Gail came back into camp right around when she told us she would. We were able to meet her and pull Nimo's tack and walk with them into the check. I won't spoil that story for you though, so check her blog.

We did continue to help her after the vetting though. I was really happy to be able to be there for her after she was such a great morale booster for me earlier this year at No Frills and Old Dominion. =)

After helping Gail, Nicole and Carlos and I finished packing up. We loaded our horses, said our goodbyes and got on the road.

I, fortunately, had a very uneventful drive home.

Q managed to wiggle out of her halter on the way home, and I just left her naked as she unloaded herself and continued to prance across the barnyard to "her" boys.

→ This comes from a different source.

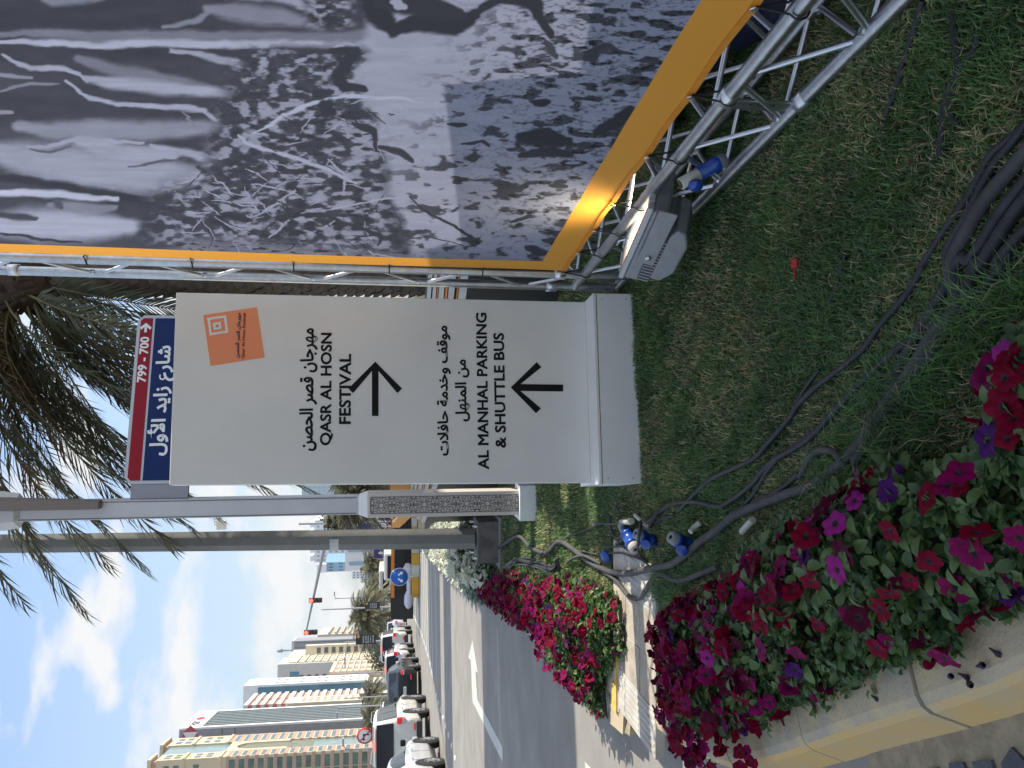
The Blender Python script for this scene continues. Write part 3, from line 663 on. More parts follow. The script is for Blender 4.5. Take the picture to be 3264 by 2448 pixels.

She teased them over the fence for a time, then rolled and rolled and got all muddy, then pranced and teased the boys some more, and then settled into grazing around the barnyard (better grass) while I unloaded the trailer.

I think she wasn't too bad for the wear all things considered!

Overall, I had a really great weekend. I loved seeing my blogging/endurance friends. I loved riding so many miles with Nicole and Lily. I loved the trail even despite the EVIL MINI and getting pulled at the end.

I don't know what my ride schedule for next year will entail just yet, but I'm excited at the prospect.

In the mean time, Q will be getting some well-deserved time off followed by a lot of dressage work before we fall back into a conditioning schedule.

Thanks for carrying my ass so many miles this season, Little Girl. I appreciate it.